#### Aim
Up to and including the line with "PI = math.pi", write out the listing from its first line, minus the pictures.

#### Data for the task
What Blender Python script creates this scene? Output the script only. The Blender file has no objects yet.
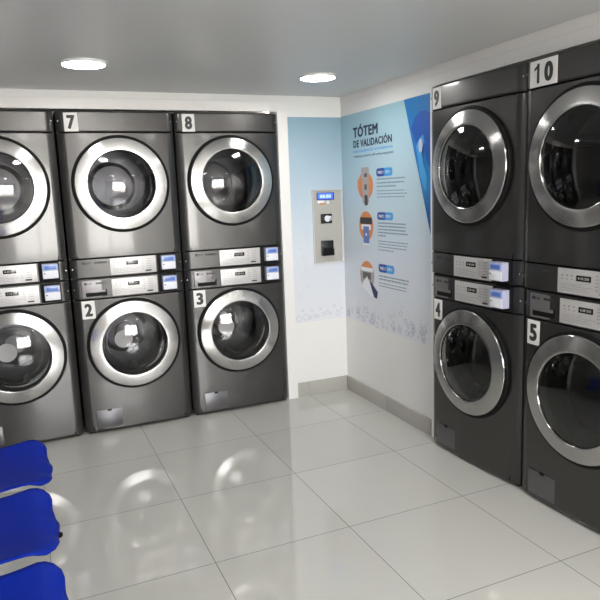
import bpy, bmesh, math, random
from mathutils import Vector, Matrix
random.seed(7)
SC = bpy.context.scene
COL = SC.collection
PI = math.pi

# ------------------------------------------------------------------ materials
def mat(name, col, rough=0.5, metal=0.0, noise=0.0, nscale=8.0, coat=0.0, aniso=0.0, emit=0.0, spec=0.5, bump=0.0):
    m = bpy.data.materials.new(name); m.use_nodes = True
    nt = m.node_tree; b = nt.nodes['Principled BSDF']
    c = (*col, 1.0)
    b.inputs['Base Color'].default_value = c
    b.inputs['Roughness'].default_value = rough
    b.inputs['Metallic'].default_value = metal
    b.inputs['Specular IOR Level'].default_value = spec
    if coat: b.inputs['Coat Weight'].default_value = coat; b.inputs['Coat Roughness'].default_value = 0.08
    if emit:
        b.inputs['Emission Color'].default_value = c; b.inputs['Emission Strength'].default_value = emit
    tc = nt.nodes.new('ShaderNodeTexCoord')
    if noise:
        n = nt.nodes.new('ShaderNodeTexNoise'); n.inputs['Scale'].default_value = nscale; n.inputs['Detail'].default_value = 3
        nt.links.new(tc.outputs['Object'], n.inputs['Vector'])
        r = nt.nodes.new('ShaderNodeMapRange')
        r.inputs['To Min'].default_value = 1 - noise; r.inputs['To Max'].default_value = 1 + noise
        nt.links.new(n.outputs['Fac'], r.inputs['Value'])
        mx = nt.nodes.new('ShaderNodeMix'); mx.data_type = 'RGBA'; mx.blend_type = 'MULTIPLY'
        mx.inputs[0].default_value = 1.0; mx.inputs[6].default_value = c
        nt.links.new(r.outputs['Result'], mx.inputs[7])
        nt.links.new(mx.outputs[2], b.inputs['Base Color'])
    if bump:
        n2 = nt.nodes.new('ShaderNodeTexNoise'); n2.inputs['Scale'].default_value = 3.0
        nt.links.new(tc.outputs['Object'], n2.inputs['Vector'])
        bp = nt.nodes.new('ShaderNodeBump'); bp.inputs['Strength'].default_value = bump; bp.inputs['Distance'].default_value = 0.02
        nt.links.new(n2.outputs['Fac'], bp.inputs['Height']); nt.links.new(bp.outputs['Normal'], b.inputs['Normal'])
    if aniso:
        b.inputs['Anisotropic'].default_value = aniso; b.inputs['Anisotropic Rotation'].default_value = 0.25
        t = nt.nodes.new('ShaderNodeTangent'); t.direction_type = 'RADIAL'; t.axis = 'Y'
        nt.links.new(t.outputs['Tangent'], b.inputs['Tangent'])
    return m

def lin(r, g, b):
    f = lambda v: (v/255/12.92) if v <= 10 else ((v/255+0.055)/1.055)**2.4
    return (f(r), f(g), f(b))

M = {}
M['paint'] = mat('graphite_metallic_paint', (0.073, 0.071, 0.069), 0.34, 0.85, noise=0.05, nscale=90, coat=0.35)
M['cabinet'] = mat('cabinet_side_paint', (0.05, 0.05, 0.05), 0.45, 0.3, noise=0.05)
M['black'] = mat('black_rubber', (0.004, 0.004, 0.004), 0.6, noise=0.05, spec=0.2)
M['blackgloss'] = mat('black_gloss_plastic', (0.01, 0.01, 0.01), 0.15, noise=0.03)
M['chrome'] = mat('brushed_steel_ring', (0.44, 0.435, 0.43), 0.24, 1.0, noise=0.04, nscale=40, aniso=0.9)
M['edge'] = mat('polished_rim', (0.7, 0.7, 0.7), 0.12, 1.0, noise=0.02)
M['drum'] = mat('perforated_drum_steel', (0.10, 0.10, 0.105), 0.32, 1.0, noise=0.2, nscale=30)
M['hub'] = mat('drum_hub_disc', (0.93, 0.90, 0.88), 0.5, 0.0, noise=0.05)
M['panel'] = mat('silver_control_fascia', (0.58, 0.565, 0.56), 0.40, 0.3, noise=0.03, nscale=60)
M['drawer'] = mat('brushed_silver_drawer', (0.22, 0.208, 0.212), 0.40, 0.6, noise=0.05, nscale=60)
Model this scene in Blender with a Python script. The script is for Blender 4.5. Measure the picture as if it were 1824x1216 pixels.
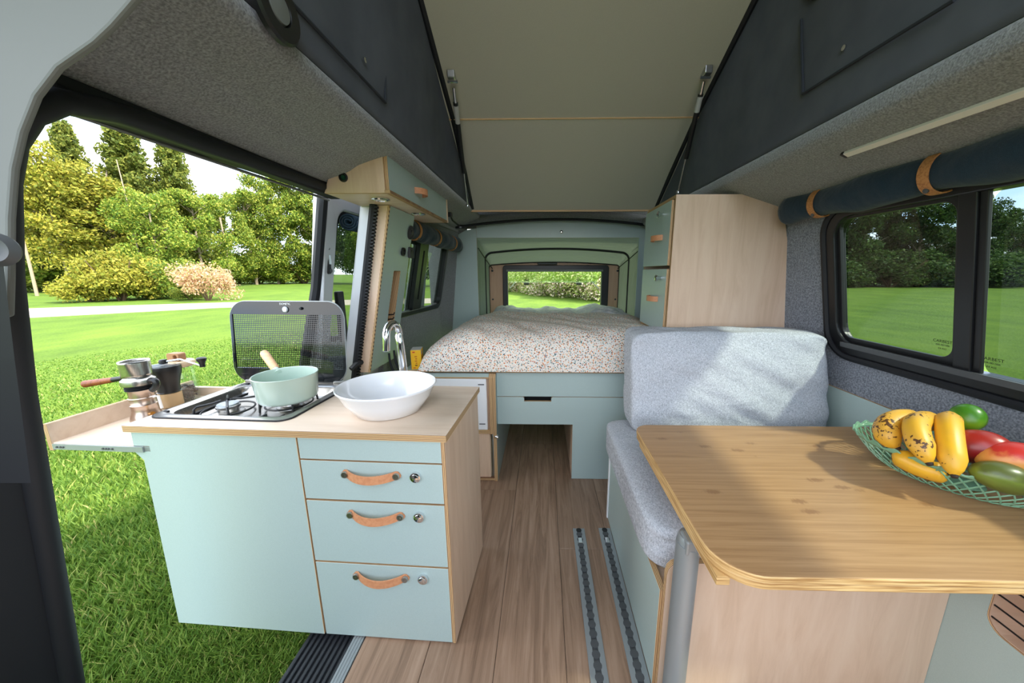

#### Completed task
What Blender Python script creates this scene? Output the script only. The Blender file has no objects yet.
import bpy, bmesh, math, random
from mathutils import Vector, Matrix
random.seed(7)
SC = bpy.context.scene
COL = SC.collection
PI = math.pi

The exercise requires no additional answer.